People have mixed feelings about prenuptial agreements. What could be less romantic than discussing the end of your marriage before it begins? Don’t we all enter marriage thinking it is forever? Why else would we ever marry? Yet sometimes a prenup makes sense. This is especially the case when parties have been married before and have children from their prior marriages. It is easy to understand the desire to protect your children by making sure a new spouse will not receive assets intended for your children. It is also understandable when parents want their child to have a prenuptial agreement to protect family assets that their child will inherit. So how do you accomplish these goals without destroying the love and trust between the couple anticipating marriage?
The Shark Divorce Lawyer Approach
Use a Divorce Mediator, not a Shark, for your Prenuptial Agreement
Typically, a person concerned about protecting assets when anticipating marriage, often motivated by fear, will hire a divorce lawyer. The divorce lawyer will go about zealously protecting his or her client by drafting a prenuptial agreement that fully protects the client without any regard for the interests of the intended spouse. When the intended receives the draft prenup, he or she will consult another shark divorce lawyer to create a counter proposal to the harsh prenuptial agreement. From this point on, the parties are in an adversarial situation.
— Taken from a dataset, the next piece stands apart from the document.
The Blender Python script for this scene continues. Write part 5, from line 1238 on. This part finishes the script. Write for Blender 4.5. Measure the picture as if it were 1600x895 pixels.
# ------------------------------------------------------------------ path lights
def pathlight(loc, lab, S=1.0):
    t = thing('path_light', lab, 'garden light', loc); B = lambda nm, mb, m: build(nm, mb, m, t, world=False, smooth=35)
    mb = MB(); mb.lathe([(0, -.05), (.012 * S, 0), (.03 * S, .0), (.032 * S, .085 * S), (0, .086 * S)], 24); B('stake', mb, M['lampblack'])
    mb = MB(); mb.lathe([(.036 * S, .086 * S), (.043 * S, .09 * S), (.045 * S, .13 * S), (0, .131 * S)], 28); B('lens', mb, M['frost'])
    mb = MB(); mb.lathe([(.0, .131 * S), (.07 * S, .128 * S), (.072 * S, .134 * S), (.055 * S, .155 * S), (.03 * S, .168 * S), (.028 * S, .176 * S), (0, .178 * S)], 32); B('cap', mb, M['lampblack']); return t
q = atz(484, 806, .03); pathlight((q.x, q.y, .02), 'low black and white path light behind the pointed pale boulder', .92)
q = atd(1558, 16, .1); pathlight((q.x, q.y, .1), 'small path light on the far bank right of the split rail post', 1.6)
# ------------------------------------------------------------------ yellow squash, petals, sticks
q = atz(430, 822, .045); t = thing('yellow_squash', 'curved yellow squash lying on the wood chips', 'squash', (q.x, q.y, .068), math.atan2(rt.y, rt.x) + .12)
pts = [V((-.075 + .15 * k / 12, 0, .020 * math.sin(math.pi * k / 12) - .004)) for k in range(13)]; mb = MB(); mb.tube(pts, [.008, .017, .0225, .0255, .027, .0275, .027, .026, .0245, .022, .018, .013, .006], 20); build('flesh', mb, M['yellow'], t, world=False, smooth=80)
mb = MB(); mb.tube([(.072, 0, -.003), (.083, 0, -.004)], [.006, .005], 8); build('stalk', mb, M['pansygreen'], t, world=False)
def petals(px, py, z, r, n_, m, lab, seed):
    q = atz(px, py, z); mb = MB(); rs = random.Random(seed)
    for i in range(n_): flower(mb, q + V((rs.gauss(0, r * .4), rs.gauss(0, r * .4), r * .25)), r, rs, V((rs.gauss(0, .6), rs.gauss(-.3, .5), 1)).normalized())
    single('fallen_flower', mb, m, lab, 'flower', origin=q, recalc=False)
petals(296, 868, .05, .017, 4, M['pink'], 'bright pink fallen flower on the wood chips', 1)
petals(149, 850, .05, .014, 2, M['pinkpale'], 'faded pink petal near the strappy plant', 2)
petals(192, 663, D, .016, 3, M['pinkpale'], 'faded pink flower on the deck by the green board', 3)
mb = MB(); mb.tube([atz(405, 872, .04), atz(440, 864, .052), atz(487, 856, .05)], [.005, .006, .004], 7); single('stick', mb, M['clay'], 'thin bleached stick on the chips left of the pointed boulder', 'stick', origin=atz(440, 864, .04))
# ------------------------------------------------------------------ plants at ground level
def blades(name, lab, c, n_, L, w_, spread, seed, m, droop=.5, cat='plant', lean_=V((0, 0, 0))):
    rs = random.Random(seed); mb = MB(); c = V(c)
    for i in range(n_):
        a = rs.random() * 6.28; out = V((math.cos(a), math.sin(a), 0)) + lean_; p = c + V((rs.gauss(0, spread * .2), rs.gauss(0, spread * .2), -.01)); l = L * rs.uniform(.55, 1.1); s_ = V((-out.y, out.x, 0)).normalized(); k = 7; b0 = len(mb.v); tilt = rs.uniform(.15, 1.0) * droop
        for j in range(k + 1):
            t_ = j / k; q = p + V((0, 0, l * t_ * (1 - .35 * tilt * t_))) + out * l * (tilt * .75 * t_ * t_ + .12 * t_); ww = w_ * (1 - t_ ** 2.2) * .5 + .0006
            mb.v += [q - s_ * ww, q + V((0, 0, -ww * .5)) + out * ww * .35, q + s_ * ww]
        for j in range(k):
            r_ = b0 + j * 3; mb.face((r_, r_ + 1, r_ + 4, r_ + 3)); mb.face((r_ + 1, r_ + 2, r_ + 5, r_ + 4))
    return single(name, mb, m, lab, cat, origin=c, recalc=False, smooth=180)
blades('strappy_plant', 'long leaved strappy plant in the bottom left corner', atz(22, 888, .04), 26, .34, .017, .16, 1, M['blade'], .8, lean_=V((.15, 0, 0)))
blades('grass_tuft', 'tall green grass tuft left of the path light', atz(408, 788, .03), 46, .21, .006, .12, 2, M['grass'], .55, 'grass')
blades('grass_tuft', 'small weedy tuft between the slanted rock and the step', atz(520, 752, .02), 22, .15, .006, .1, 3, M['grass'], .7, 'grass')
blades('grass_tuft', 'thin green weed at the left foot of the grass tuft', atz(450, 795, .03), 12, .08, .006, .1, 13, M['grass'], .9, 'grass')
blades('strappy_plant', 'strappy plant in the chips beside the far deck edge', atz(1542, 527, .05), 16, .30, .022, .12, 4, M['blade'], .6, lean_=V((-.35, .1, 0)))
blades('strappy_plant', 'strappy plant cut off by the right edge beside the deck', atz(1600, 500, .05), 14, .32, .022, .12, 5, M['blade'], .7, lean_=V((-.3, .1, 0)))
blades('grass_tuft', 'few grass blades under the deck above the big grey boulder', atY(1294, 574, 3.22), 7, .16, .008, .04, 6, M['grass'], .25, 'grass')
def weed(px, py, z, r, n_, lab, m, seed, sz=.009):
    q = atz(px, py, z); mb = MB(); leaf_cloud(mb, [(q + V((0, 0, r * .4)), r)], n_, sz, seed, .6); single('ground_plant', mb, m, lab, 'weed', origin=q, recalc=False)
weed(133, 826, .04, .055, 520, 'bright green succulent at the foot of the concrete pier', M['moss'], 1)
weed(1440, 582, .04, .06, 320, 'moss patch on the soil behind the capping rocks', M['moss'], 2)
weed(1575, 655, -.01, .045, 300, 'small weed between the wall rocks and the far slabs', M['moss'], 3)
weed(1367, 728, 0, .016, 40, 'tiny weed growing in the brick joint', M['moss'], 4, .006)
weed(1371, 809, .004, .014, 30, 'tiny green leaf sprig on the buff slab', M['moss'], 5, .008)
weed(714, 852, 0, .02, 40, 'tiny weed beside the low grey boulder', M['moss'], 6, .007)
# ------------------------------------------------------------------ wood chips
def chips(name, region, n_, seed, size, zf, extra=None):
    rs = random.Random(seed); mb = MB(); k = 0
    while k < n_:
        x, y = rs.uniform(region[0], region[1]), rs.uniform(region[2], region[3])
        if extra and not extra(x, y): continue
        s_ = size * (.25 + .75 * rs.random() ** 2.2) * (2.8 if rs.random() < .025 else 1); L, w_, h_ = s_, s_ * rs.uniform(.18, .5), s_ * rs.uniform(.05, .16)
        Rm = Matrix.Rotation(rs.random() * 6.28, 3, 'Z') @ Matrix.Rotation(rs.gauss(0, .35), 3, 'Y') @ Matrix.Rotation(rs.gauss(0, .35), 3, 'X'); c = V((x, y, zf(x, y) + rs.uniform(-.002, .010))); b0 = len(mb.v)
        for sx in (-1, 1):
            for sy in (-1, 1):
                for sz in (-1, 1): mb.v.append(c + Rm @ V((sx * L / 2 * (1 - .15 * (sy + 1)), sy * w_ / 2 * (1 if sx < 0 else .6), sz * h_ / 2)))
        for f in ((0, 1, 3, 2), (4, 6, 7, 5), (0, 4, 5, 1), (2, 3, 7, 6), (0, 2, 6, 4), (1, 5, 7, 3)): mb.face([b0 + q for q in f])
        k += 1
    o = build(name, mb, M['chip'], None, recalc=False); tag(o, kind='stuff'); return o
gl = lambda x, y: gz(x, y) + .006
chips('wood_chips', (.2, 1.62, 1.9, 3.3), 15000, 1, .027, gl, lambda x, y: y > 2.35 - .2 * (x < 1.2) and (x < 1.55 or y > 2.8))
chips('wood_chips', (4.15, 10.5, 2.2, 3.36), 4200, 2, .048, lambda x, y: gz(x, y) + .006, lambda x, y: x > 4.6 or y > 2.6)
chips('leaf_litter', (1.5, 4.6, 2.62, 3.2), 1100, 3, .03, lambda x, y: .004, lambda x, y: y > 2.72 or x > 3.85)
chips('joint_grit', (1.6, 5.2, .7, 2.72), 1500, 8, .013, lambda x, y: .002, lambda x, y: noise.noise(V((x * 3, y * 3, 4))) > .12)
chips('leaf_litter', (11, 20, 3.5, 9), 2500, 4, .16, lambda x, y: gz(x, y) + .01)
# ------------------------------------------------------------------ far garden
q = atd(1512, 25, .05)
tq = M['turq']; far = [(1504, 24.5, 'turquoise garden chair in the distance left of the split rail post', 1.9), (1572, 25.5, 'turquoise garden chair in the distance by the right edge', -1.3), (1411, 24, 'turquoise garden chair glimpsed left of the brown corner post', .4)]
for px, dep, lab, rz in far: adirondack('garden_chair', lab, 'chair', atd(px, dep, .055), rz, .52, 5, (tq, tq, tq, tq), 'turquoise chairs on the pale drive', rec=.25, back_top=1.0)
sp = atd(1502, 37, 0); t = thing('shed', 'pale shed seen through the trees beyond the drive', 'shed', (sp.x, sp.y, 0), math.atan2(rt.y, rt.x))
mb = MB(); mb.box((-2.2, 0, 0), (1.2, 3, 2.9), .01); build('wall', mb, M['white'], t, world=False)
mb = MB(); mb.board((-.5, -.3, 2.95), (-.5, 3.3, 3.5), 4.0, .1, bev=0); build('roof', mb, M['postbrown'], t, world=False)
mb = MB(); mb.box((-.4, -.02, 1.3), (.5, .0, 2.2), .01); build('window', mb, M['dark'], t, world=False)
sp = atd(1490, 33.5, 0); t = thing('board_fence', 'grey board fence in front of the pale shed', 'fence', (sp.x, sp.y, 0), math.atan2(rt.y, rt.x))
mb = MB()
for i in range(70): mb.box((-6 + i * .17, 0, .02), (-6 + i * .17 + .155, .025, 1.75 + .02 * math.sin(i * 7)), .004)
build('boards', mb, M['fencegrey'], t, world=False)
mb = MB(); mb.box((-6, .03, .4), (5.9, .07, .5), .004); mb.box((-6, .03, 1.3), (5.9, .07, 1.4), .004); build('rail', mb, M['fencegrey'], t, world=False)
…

They will become defensive and angry because their lawyers will tell them that their intended is trying to take advantage of them. This battle often plays out only weeks or days before the wedding date and creates a cloud over the joyous event. Eventually the parties will give up and sign the agreement whether or not they think it is fair, with the hope that they will never actually get to a point where it is needed. There is an alternative way to accomplish the desired goal of protecting assets is a manner that is fair to both parties.
The Divorce Lawyer Mediator Approach
Imagine an honest conversation between the parties about their respective fears, concerns and desires. A divorce lawyer who is acting as a mediator will sit with a couple to facilitate such a conversation. Each party will have an opportunity to hear and be heard. The divorce lawyer can explain to the couple what rights they would have upon the termination of their marriage by death or divorce in the absence of a prenuptial agreement. That will enable a consideration of whether, and to what extent, the couple wishes to vary from their legal positions. Then the mediator can then draft an agreement that makes sense to the couple. Each will likely have the agreement reviewed by his or her own divorce lawyer. Review by separate divorce lawyers will provide comfort to the parties that the agreement they are signing is reasonable. Independent review by separate divorce lawyers will also aid in making the agreement enforceable if it ever needs to be enforced.